Ernest Gaines
Ernest J. Gaines was born on this date in 1933. He was a Black writer and educator.
He was born on River Lake Plantation in Pointe Coupee Parish near the town of New Roads, Louisiana (which he would call Bayonne Parish in his novels). Gaines was the oldest of 12 children and was raised by his Aunt Augustine. Gaines's first six years of school were in a plantation church, where a visiting teacher taught five to six months a year, depending on when the children were needed to work in the fields.
Schools for Black children didn't continue past the eighth grade, and when he was 15, Gaines moved to San Francisco to join his mother and stepfather, who had gone there a few years before. It was in San Francisco that Gaines first entered a library, which up until then had been reserved for whites. Of this experience, Gaines says: "I had a choice of going to three places the library, the YMCA, and the movie house. I didn't have any money so I couldn't go to the movies. I went to the YMCA, and a guy who knew how to box beat me up, so I quit that and went to the library. Little old ladies can't hit that hard."
From that point, literature set him on a course from which he never strayed. Gaines was lonely for the people he had left in Louisiana. Ultimately he began to write about them. He wrote his first at age 17 while babysitting his youngest brother. He wrapped it in brown paper, tied it with string, and sent it to a New York publisher, who promptly rejected it. Gaines burned the manuscript but later rewrote it to become his first published novel, "Catherine Carmier."
After earning a degree in literature from San Francisco State University, Gaines spent two years in the Army. In 1958, after publishing a few short stories, he won a Wallace Stegner creative writing fellowship to Stanford University, which enabled him to quit his job at an insurance company and devote himself to his writing. Gaines published his first short story, "The Turtles," in 1956 in a college magazine.

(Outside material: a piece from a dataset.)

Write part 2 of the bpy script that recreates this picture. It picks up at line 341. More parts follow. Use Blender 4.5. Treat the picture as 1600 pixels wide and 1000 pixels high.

Since then, he has written eight books of fiction, including "Catherine Carmier," "Of Love and Dust," "Bloodline," "The Autobiography of Miss Jane Pittman," "A Long Day in November," "In My Father's House," "A Gathering of Old Men," and "A Lesson Before Dying."
One of his most cherished relatives back home was his Aunt Augustine, who was crippled and could only crawl to get around the house. Augustine was the inspiration for Miss Jane Pittman. Gaines dedicated the book to his aunt, "who did not walk a day in her life but taught me the importance of standing."
Gaines's honors and awards include nine honorary doctorates and the Humanist of the Year. He has been honored twice by the Louisiana Library Association and has twice received the California Commonwealth Award. He received a National Endowment for the Arts grant in 1967 and was made a Guggenheim Fellow in 1971. Shortly after "A Lesson Before Dying" was published, Gaines received a MacArthur Foundation grant, for writings of "rare historical resonance." "Lesson Before Dying" won the National Book Critics Circle Award for fiction and was nominated for the Pulitzer Prize for Fiction.
His work has been translated into 12 different languages, and four of his works have been made into films. Although much of his fiction deals with the racial tensions that permeate the rural South, Gaines says he does not deliberately try to make an issue out of race.
He conducted a seminar every spring semester at the University of Southwestern Louisiana, where he has taught for more than ten years and is a writer-in-residence. Gaines was married to Dianne Sauley, a Miami lawyer. He married in 1993, at age 60, his first marriage. Gaines divided his time between Miami and Lafayette, Louisiana. Ernest Gaines died on November 5th, 2019.